Il secondo lavoro, “Ritratto di città”, testo di Roberto Leydi, commento sonoro di Luciano Berio e Bruno Maderna, voci di Nando Gazzolo e Ottavio Fanfani (e con le voci di Marise Flasch e Cathy Berberian), è un altro grande classico della sperimentazione sonora, anche in questo caso una prima opera di musica concreta (italiana), importante per il lavoro pionieristico di manipolazione ‘elettronica’ dei suoni. Realizzato a Milano nel 1954, per far comprendere ai vertici Rai le possibilità dei nuovi mezzi tecnologici, venne per questo presentato al Prix Italia nel 1955, fuori concorso.

Meno conosciuta, ma veramente interessante è la figura di Tony Schwartz, l’autore del documentario audio su New York del 1956, in cui compare tra l’altro una registrazione di Moondog. Nel suo lavoro come autore di pubblicità, Schwartz ha lasciato 15.000 spot, tra cui il primo mai realizzato contro il fumo. Tuttavia, Schwartz è importante soprattutto come archivista sonoro e sound-designer, oltre che come teorico dei nuovi media (Marshall McLuhan condivise una cattedra universitaria con lui). Soffrendo di agorafobia, però, non riusciva ad allontanarsi troppo da casa, per cui aveva convertito una piccola chiesa del suo quartiere in studio di registrazione (dove registrò tra l’altro musicisti come Harry Belafonte, Mahalia Jackson, Woody Guthrie e molti altri). Tra i tanti premi ottenuti da Schwartz, il primo della sua lunga carriera fu il Prix Italia, ottenuto proprio per questo documentario, “Sounds of my city”, tradotto e doppiato per la radio italiana come “Suoni della mia città – I rumori e le voci di New York”.

Il documentario audio di Sergio Zavoli su Tokyo, “Cronaca di un giorno”, è del 1957, un anno dopo quello di Schwartz (e un anno prima del suo “La Clausura”, altro celebre vincitore del Prix Italia). Per quanto si dichiari estemporaneo, è in realtà costruito e scritto per restituire diversi momenti e aspetti di quella città. Zavoli non solo registra i suoni nei mercati, nei locali pubblici, per le strade, ma soprattutto racconta le usanze, spiega le cerimonie, gli spettacoli sportivi e teatrali, intervista i personaggi. Racconta di essere il primo a portare un microfono in una cerimonia di matrimonio giapponese, registrando un rito buddhista fino a quel momento segreto.

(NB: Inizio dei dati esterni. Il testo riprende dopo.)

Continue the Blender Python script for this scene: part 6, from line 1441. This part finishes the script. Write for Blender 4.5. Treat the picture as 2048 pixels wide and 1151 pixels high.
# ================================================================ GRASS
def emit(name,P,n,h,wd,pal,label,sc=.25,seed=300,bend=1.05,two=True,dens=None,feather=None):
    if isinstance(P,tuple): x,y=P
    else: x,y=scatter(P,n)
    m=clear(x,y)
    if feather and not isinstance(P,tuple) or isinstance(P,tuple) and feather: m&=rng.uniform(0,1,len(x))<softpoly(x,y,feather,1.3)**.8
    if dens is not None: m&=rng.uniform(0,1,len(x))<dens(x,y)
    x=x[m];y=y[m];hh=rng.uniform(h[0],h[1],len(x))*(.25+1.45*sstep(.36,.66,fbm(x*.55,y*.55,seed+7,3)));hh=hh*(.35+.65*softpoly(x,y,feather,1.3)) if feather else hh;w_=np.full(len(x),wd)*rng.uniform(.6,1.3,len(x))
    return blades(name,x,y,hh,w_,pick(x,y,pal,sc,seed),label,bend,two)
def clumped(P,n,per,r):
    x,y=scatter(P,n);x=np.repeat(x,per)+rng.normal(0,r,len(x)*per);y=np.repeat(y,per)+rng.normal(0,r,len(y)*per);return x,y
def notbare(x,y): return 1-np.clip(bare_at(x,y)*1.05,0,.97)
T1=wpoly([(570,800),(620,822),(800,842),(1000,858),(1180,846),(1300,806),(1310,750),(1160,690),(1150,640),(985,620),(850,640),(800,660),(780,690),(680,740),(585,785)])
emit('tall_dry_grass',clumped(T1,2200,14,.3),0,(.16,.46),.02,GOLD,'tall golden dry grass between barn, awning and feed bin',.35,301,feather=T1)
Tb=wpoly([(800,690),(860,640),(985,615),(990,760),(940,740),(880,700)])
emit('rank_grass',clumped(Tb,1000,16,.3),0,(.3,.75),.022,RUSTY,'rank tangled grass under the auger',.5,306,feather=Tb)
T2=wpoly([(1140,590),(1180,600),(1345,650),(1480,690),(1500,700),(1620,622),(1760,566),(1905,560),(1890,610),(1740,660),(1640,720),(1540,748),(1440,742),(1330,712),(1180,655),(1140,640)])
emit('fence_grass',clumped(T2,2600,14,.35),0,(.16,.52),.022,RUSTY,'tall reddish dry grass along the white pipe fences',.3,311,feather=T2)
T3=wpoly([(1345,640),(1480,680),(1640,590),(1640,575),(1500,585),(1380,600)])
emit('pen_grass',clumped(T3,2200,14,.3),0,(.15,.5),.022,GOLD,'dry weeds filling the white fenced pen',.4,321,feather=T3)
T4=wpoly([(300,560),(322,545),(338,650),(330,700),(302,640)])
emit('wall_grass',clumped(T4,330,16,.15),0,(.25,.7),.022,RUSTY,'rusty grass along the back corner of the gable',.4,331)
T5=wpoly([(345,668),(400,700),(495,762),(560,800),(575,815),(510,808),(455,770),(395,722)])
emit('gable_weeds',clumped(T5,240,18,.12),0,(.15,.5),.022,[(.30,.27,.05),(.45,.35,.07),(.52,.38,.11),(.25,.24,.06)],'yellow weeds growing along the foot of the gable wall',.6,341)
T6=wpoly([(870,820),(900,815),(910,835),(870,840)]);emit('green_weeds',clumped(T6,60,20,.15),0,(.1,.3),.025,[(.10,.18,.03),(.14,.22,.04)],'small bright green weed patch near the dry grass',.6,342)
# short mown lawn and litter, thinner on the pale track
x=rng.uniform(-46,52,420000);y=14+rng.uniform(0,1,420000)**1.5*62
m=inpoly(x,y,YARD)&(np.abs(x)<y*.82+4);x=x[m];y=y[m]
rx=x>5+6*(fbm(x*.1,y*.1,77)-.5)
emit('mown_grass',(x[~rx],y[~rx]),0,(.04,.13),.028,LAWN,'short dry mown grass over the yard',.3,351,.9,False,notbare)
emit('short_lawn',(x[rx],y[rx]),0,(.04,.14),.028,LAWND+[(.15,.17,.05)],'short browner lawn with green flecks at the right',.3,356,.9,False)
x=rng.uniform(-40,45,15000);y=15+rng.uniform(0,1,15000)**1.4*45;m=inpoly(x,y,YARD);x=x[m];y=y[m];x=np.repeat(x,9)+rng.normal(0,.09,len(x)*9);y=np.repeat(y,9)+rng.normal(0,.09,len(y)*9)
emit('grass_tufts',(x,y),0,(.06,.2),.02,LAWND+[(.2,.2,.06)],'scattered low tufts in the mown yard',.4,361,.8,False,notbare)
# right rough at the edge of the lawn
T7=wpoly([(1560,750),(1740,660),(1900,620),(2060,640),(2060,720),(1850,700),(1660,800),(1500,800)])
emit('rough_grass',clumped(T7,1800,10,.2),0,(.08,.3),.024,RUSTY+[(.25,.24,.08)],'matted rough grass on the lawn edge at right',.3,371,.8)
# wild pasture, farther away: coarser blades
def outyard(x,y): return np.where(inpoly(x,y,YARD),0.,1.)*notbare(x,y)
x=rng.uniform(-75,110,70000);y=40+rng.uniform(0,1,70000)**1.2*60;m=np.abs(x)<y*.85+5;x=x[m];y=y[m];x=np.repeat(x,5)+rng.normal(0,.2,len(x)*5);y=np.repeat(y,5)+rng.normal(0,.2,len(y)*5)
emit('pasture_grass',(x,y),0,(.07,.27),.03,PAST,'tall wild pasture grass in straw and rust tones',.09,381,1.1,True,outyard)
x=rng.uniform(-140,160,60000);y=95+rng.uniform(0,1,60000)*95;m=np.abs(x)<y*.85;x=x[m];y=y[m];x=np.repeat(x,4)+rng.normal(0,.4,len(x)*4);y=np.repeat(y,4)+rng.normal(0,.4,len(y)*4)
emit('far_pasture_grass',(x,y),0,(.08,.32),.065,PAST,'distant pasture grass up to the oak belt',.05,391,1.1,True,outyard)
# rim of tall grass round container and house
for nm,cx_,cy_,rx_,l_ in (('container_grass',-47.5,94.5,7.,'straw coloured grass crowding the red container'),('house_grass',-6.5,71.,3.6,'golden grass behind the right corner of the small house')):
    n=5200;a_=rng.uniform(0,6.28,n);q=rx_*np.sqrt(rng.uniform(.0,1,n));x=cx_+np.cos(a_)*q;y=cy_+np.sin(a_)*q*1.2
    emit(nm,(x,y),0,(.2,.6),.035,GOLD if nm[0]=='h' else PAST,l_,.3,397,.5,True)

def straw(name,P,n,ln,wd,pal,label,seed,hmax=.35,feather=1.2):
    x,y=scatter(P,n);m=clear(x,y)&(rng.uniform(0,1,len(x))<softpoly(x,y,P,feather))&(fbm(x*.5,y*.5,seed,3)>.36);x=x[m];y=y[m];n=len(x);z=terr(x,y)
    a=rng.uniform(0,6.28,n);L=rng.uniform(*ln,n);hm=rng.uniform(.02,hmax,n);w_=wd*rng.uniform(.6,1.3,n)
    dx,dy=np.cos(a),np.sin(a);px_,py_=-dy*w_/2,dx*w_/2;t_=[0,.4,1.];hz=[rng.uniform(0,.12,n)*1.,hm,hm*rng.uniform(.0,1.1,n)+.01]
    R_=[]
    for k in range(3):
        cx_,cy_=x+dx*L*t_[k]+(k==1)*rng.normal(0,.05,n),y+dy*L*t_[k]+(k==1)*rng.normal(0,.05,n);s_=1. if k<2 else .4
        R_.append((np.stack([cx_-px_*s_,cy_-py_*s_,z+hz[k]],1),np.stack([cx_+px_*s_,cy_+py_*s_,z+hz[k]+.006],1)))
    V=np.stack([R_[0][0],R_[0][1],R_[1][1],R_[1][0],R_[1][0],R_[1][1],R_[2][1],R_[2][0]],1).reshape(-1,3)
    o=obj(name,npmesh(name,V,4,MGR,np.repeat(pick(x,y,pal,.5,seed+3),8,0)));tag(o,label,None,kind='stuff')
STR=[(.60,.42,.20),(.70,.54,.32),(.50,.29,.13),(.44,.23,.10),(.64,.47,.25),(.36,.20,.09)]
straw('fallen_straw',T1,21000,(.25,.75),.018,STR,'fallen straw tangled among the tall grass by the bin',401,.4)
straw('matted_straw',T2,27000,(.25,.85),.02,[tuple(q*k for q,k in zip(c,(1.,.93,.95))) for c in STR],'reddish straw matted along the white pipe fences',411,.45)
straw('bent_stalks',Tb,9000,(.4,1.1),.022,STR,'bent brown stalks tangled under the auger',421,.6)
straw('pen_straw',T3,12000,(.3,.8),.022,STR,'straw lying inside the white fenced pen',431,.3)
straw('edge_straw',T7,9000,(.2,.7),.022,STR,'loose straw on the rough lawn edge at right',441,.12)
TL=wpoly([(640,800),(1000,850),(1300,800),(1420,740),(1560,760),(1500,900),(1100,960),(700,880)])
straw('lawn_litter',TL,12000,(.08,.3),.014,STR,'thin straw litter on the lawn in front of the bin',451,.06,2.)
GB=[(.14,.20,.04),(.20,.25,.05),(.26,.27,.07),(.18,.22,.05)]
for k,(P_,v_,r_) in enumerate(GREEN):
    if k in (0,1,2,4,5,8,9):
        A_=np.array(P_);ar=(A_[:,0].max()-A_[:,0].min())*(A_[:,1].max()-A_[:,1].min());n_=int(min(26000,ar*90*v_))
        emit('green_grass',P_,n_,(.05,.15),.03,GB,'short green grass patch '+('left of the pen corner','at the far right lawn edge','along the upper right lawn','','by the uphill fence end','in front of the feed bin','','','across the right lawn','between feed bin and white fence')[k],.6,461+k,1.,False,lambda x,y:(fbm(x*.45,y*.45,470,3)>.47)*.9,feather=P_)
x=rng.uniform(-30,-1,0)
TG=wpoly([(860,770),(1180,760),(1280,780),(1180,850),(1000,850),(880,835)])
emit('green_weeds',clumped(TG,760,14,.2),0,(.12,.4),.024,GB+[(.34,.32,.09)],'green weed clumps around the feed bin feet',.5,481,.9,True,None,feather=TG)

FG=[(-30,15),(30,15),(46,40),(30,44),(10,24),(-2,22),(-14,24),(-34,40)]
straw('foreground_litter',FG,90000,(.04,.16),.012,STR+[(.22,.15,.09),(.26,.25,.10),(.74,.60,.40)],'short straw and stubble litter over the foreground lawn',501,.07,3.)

Il documentario su Napoli e i suoi rumori, del 1978 (in onda all’interno del programma “Viaggio in decibel”. Un’esplorazione nella galassia del rumore”), crea un forte stacco e ci riporta improvvisamente a un tempo più recente. All’inizio di questo discorso gli autori, Massimo Ghirelli e Claudio Bacchetti, sollevano un tema che riguarda anche gli altri audio documentari: “Questa è Napoli, paradigma di espressione sonora”.  Il fatto che contenga due lunghe interviste, ne fa un oggetto un po’ diverso. E tuttavia, come dice Schwartz, il suono di una città è innanzitutto il suono della gente che ci vive. Il tema di queste registrazioni napoletane ruota intorno alle distinzioni tra rumore e chiasso, tra il suono o il silenzio di altre città e il vociare dei vicoli di Napoli, in una città che per vari motivi è un prototipo di teatro e non a caso ha il suo riflesso nel teatro popolare.